You can’t talk Dune: Part Two without talking Denis Villeneuve first. Within the last two decades or so, he has single-handedly revived two long dormant sci-fi franchises, directed and written a half-dozen critical darlings that completely changed their respective spaces, and raised the ceiling for serious blockbuster filmmaking like few could ever imagine. The man is a master of the craft, and deserves to have his name plastered across every poster and piece of marketing for this thing, and really anything, going forward. He’s the definition of a living legend.
And, unbelievably, Dune: Part Two may be his best work. Where the first film burned slowly, allowing the ashes to fall and settle in the solemn wake of tragedy, Part Two is nastily ablaze. The fire never dims. Even as the credits roll, a symphony of doom whines over the speakers, ensuring a spill-over experience that’ll still have you fighting to catch your breath on the drive home. This is a “cry after it’s over” kind of film, one that you’ll have to pick at for weeks, and in repeat viewings, to even begin to fully grasp.
Villeneuve’s sweeping vision of Arrakis’ political landscape, one that he spent much of the first film painstakingly building, comes to a head here. He manages to maintain an immense sense of scale in every single scene, from conversations and declarations to episodes of palatial battle. The last-mentioned of which benefit greatly from the sandy vistas of Villeneuve’s Arrakis, baring every feature on the miserably open dunes of the planet. Bodies drop, comrades weep, and the fight rages on. This is an awfully convincing vision of far-future war reminiscent of the same sort of thing The Two Towers accomplished 20 years ago with The Battle of Helm’s Deep, only reversed in time. It has been said for years that we may never see anything like The Lord of the Rings on the big screen again, yet here we are (and how lucky we are for it).

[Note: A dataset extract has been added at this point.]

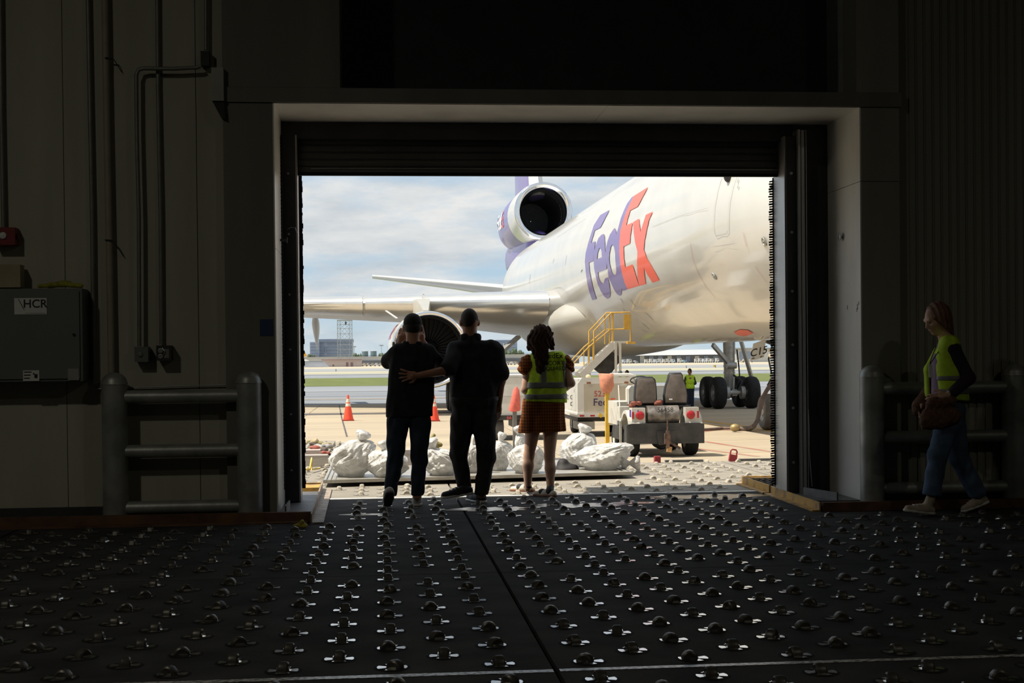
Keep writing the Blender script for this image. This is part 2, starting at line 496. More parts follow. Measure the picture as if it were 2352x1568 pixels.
def caster_angle(x, y, kind):
    base = 0.08 * math.sin(x * 3 + y) + rng.normal(0, 0.08)
    if kind == 0: return base
    if kind == 1: return math.pi / 2 + rng.normal(0, 0.35)
    if kind == 2: return -math.pi / 2 + rng.normal(0, 0.35)
    return rng.uniform(0, 6.28)
pm = caster_plate_mb(); pm = pm.build('swivel_caster', [m_rubber, m_steel], None, smooth=0, local=True).data
wmo = caster_wheel_mb().build('caster_wheel', [m_wheel, m_steel], None, smooth=40, local=True).data
for o in list(col.objects):
    if o.name in ('swivel_caster', 'caster_wheel'): bpy.data.objects.remove(o)
rest = MB(); rest_o = MB()
for k, (_, z, x, y, kd) in enumerate(spots):
    an = caster_angle(x, y, kd)
    if k < 290:
        o = bpy.data.objects.new('swivel_caster', pm); col.objects.link(o); o.parent = floor; o.location = (x, y, 0); o.rotation_euler = (0, 0, rng.normal(0, 0.05))
        w = bpy.data.objects.new('caster_wheel', wmo); col.objects.link(w); w.parent = o; w.rotation_euler = (0, 0, an)
    else:
        T = Matrix.Translation((x, y, 0)) @ Matrix.Rotation(an, 4, 'Z')
        tgt = rest if y < 13.6 else rest_o
        p_ = caster_plate_mb(12); w_ = caster_wheel_mb(8)
        tgt.M = Matrix.Translation((x, y, 0)); tgt.add(p_.v, p_.f, 0); tgt.m[-len(p_.f):] = p_.m
        tgt.M = T; tgt.add(w_.v, w_.f, 2); tgt.m[-len(w_.f):] = [2 if q == 0 else 1 for q in w_.m]
rest.M = rest_o.M = None
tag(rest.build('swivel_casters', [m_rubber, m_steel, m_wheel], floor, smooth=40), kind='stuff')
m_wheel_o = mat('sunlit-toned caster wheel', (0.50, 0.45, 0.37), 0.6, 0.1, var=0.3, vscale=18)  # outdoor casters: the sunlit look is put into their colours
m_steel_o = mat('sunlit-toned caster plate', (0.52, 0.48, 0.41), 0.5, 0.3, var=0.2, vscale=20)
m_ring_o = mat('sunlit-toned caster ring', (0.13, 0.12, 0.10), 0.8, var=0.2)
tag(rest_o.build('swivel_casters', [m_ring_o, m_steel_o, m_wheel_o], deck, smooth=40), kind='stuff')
# painted line, threshold strip, wet film
def flat_poly(name, pts, z, M, parent):
    b = MB(); b.prism([Vector((p[0], p[1], z)) for p in pts], (0, 0, -0.0015)); return b.build(name, M, parent)
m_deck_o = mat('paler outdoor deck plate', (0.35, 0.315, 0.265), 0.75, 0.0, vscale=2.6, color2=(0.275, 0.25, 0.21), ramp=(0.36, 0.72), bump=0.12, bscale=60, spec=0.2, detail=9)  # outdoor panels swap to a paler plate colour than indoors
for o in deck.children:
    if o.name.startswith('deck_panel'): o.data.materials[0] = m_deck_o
flat_poly('floor_tape', [(-10, 5.86), (0.727, 5.855), (0.727, 5.905), (-10, 5.91)], 0.0022, m_tape, floor)
flat_poly('floor_tape', [(0.755, 5.865), (11, 5.90), (11, 5.945), (0.755, 5.91)], 0.0022, m_tape, floor)
MB().bb(-0.55, 3.82, 13.56, 13.66, -0.02, 0.006).build('threshold_strip', mat('white painted threshold', (0.72, 0.70, 0.65), 0.5, var=0.15, vscale=14), floor)
def puddle(cx, cy, rx, ry, seed):
    r = random.Random(seed); n = 22
    return [(cx + rx * math.cos(2 * math.pi * k / n) * r.uniform(0.55, 1.1), cy + ry * math.sin(2 * math.pi * k / n) * r.uniform(0.5, 1.1)) for k in range(n)]
for cx, cy, rx, ry, sd_ in ((0.98, 12.42, 0.42, 0.24, 1), (1.78, 12.62, 0.5, 0.22, 2), (3.25, 13.2, 0.75, 0.24, 3), (2.35, 12.72, 0.28, 0.12, 4), (-0.15, 12.2, 0.22, 0.08, 5)):
    flat_poly('wet_patch', puddle(cx, cy, rx, ry, sd_), 0.0018, m_wet, floor)

# ------------------------------------------------------------------ room shell
wl = struct(empty('wall_left', (-6, 12.1, 0)))
xs = [-11.0, -10.3, -9.2, -8.1, -7.0, -5.9, -4.8, -3.72, -2.62, -1.52, -1.285]
for a, b in zip(xs[:-1], xs[1:]):
    MB().bb(a + 0.003, b - 0.003, 12.05, 12.2, 0.0, 8.0).build('wall_panel', m_wall, wl)
MB().bb(-11, -1.285, 12.04, 12.05, 0.0, 0.13).build('base_strip', m_dark, wl)
wr = struct(empty('wall_right', (8, 12.1, 0)))
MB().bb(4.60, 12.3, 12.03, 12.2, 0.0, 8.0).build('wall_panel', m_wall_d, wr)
for k in range(62):
    x = 4.72 + 0.0765 * k
    MB().bb(x, x + 0.048, 12.015, 12.03, 0.0, 8.0).build('rib', m_wall_d, wr)
sur = struct(empty('trim_1', (1.7, 12.1, 0)))
zs = [0.0, 2.02, 3.53]
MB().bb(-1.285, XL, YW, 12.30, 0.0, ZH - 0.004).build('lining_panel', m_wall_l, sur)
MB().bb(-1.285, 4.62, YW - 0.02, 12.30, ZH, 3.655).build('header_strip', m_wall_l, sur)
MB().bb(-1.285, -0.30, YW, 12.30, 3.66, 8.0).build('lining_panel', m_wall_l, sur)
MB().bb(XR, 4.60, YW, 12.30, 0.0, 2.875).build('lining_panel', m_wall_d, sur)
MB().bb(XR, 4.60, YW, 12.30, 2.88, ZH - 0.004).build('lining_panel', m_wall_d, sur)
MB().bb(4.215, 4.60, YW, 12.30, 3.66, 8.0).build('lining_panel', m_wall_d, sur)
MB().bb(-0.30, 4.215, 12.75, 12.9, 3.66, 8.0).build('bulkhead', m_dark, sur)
# white lining of the recess
MB().bb(XL, XL + 0.012, YW + 0.002, YD, 0.03, 2.30).build('reveal_panel', m_reveal, sur)
MB().bb(XL, XL + 0.012, YW + 0.002, YD, 2.305, ZH - 0.005).build('reveal_panel', m_reveal, sur)
MB().bb(XR - 0.012, XR, YW + 0.002, YD, 0.03, 2.875).build('reveal_panel', m_reveal, sur)
MB().bb(XR - 0.012, XR, YW + 0.002, YD, 2.88, ZH - 0.005).build('reveal_panel', m_reveal, sur)
for a, b in ((XL, 2.0), (2.005, XR)):
    MB().bb(a, b, YW + 0.002, YD, ZH - 0.005, ZH + 0.04).build('soffit_panel', m_reveal, sur)
b = MB(); b.cyl((XR, 12.42, 2.43), (XR - 0.035, 12.42, 2.43), 0.012, n=10); b.lathe([(0.012, 0), (0.034, 0.006), (0.036, 0.016), (0.02, 0.022)], (XR - 0.03, 12.42, 2.43), (-1, 0, 0), 16)
b.build('door_stop', m_guide, sur, smooth=40)
b = MB(); b.box((XL + 0.035, 12.55, 2.42), (0.07, 0.02, 0.02)); b.box((XL + 0.07, 12.55, 2.42), (0.012, 0.03, 0.05))
b.build('door_stop', m_dark, sur)
for z0, z1, y, w in ((1.75, 1.80, 12.03, 0.012), (1.73, 1.765, 12.05, 0.01), (1.79, 1.82, 12.0, 0.012), (1.76, 1.80, 12.30, 0.008)):
    MB().bb(XR - 0.0135, XR - 0.012, y, y + w, z0, z1).build('scuff_mark', m_black, sur)
# comb of slanted tabs up the inner side of the opening
b = MB()
for k in range(92):
    z = 0.22 + k * 0.0345
    b.box((XL + 0.012, 12.72, z), (0.022, 0.10, 0.016), 0, Matrix.Rotation(0.5, 3, 'X'))
tag(b.build('comb_seal', m_rubber, sur), kind='stuff')

ce = struct(MB().bb(-11.2, 12.5, -15.2, 13.1, 8.0, 8.15).build('ceiling', m_ceil))
struct(MB().bb(-11.15, -11, -15, 12.2, 0, 8.0).build('wall_side_west', m_wall))
struct(MB().bb(12.3, 12.45, -15, 12.2, 0, 8.0).build('wall_side_east', m_wall_d))
struct(MB().bb(-11, 12.3, -15.15, -15, 0, 8.0).build('wall_back', m_wall_d))
# outer face of the building with an unseen canopy slab added to shade the dock
wo = struct(empty('wall_outer', (1.7, 13.05, 0)))
XD0, XD1, ZD = -0.72, 3.98, 3.40
m_out = mat('outer cladding', (0.55, 0.53, 0.48), 0.7, var=0.1)
MB().bb(-40, XD0, 12.9, 13.12, AP, 7.0).build('cladding', m_out, wo)
MB().bb(XD1, 40, 12.9, 13.12, AP, 7.0).build('cladding', m_out, wo)
MB().bb(XD0, XD1, 12.9, 13.12, ZD, 7.0).build('cladding', m_out, wo)
MB().bb(-0.78, 9.0, 13.12, 14.10, 5.0, 5.12).build('shade_canopy', m_out, wo)

# ------------------------------------------------------------------ roll-up door
dr = struct(empty('door_1', (1.6, 12.9, 0)))
MB().bb(XL, XR, YD, YD + 0.08, 3.37, ZH).build('frame_header', m_dark, dr)
MB().bb(XL, -0.735, YD - 0.02, 13.0, 0.06, 3.40).build('guide', m_dark, dr)
MB().bb(-0.735, -0.72, YD - 0.02, 13.1, 0.06, 3.40).build('guide_lip', m_guide, dr)
MB().bb(3.795, 3.90, 12.74, 13.1, 0.03, 3.40).build('guide', m_guide, dr)
MB().bb(3.808, 3.90, 12.72, 12.745, 0.03, 3.40).build('guide_cover', m_dark, dr)
MB().bb(3.905, 3.925, 12.66, 12.85, 0.03, 3.45).build('track', m_guide, dr)
MB().bb(3.945, 3.975, 12.70, 12.85, 0.03, 3.45).build('track', m_guide, dr)
MB().bb(3.985, 3.992, 12.69, 12.85, 0.03, 3.45).build('track', m_guide, dr)
MB().bb(3.90, XR, 12.84, 12.95, 0.03, ZH).build('frame_panel', m_dark, dr)
for z in (0.35, 0.86, 1.45, 1.95, 2.5, 3.05):
    b = MB(); b.cyl((3.853, 12.722, z), (3.853, 12.708, z), 0.014, n=8); b.cyl((3.853, 12.71, z), (3.853, 12.703, z), 0.007, n=6); b.build('bolt', m_guide, dr)
    b = MB(); b.cyl((-0.80, 12.832, z), (-0.80, 12.82, z), 0.010, n=8); b.build('bolt', m_guide, dr)
for k in range(4):
    z1 = 3.40 - k * 0.0685
    b = MB(); y0 = 12.96
    pr = [(0, 0), (-0.012, 0.012), (-0.014, 0.034), (-0.012, 0.056), (0, 0.0675)]
    poly = [Vector((-0.74, y0 + p[0], z1 - 0.0685 + p[1])) for p in pr] + [Vector((-0.74, y0 + 0.02, z1)), Vector((-0.74, y0 + 0.02, z1 - 0.0685))]
    b.prism(poly, (4.54, 0, 0)); b.build('slat', m_slat, dr)
b = MB(); b.bb(-0.72, 3.80, 12.945, 13.0, 3.08, 3.126); b.build('bottom_bar', m_slat, dr)
MB().bb(-0.60, 3.80, 12.935, 12.945, 3.108, 3.115).build('bottom_bar_edge', m_guide, dr)
MB().bb(-0.72, 3.80, 12.95, 12.99, 3.05, 3.08).build('bottom_seal', m_rubber, dr)
def brush(x0, sgn, seed):
    b = MB(); r = random.Random(seed)
    b.bb(x0, x0 - sgn * 0.016, 13.1, 13.13, 0.10, 3.06)
    for k in range(121):
        z = 0.12 + k * 0.0242
        ln = r.uniform(0.03, 0.042); th_ = r.uniform(0.010, 0.020)
        b.box((x0 + sgn * ln / 2, 13.115, z), (ln, 0.012, th_), 0, Matrix.Rotation(r.uniform(-0.25, 0.05), 3, 'Y'))
    return b
tag(brush(3.79, -1, 3).build('brush_seal', m_rubber, dr), kind='stuff')
b = MB(); r_ = random.Random(9)
zz = 0.16
while zz < 3.06:
    hgt = r_.uniform(0.02, 0.06); b.bb(-0.72, -0.69 + r_.uniform(-0.004, 0.006), 13.09, 13.12, zz, zz + hgt); zz += hgt
tag(b.build('brush_seal', m_rubber, dr), kind='stuff')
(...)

Dune: Part Two is an instant classic that asserts the value of creative storytelling
The consequences of the aforementioned conversations and declarations are splayed out in the same manner of laborious detail. This is a suitably unforgiving narrative that doesn’t shy away from the difficult relations it has to the modern world, even going so far as to extrapolate to the results in order to leave no room for questioning in regards to the point being made. Sometimes it even feels as if characters are staring through the screen, shouting past their opposers and right at us. Not in plea, but in warning.
All of that is underscored by an indescribable Hans Zimmer score; wildly, he may be with Villeneuve in presenting his best work in this film. A work of music so impactful arguably hasn’t been seen in film since Interstellar. Zimmer’s work here is equally effective and perhaps even more distinctive. Cinematographer Greig Fraser, too, makes a similar case. The best in the business are at the top of their game across the board.
Fraser’s usage of silhouettes is, among a book’s worth of beauty, what everything seems to come back to. In the same way that the film seems to speak to us as a people, Fraser disposes characters’ harshest traits in this way, often pulling away from an arc’s revelation to paint the bigger picture and put the nail in every suggestion the scene was offering up to that point. The silhouettes, often backlit by oranges and blues, transform dreary shadowed environments into systems of irreversible change.
Not to say that Part One is a far cry from this sequel, it’s still a great film, but the jump in Part Two is immeasurable in every manner. Without a doubt, we’re witnessing one of the greatest sequels ever made, as well as an inevitable pillar of sci-fi cinema going forward. Dune: Part Two is an instant classic that asserts the value of creative storytelling, as well as the necessity of the moviegoing experience. It goes without saying that you can’t miss this one.
Dune: Part Two is now playing in cinemas worldwide.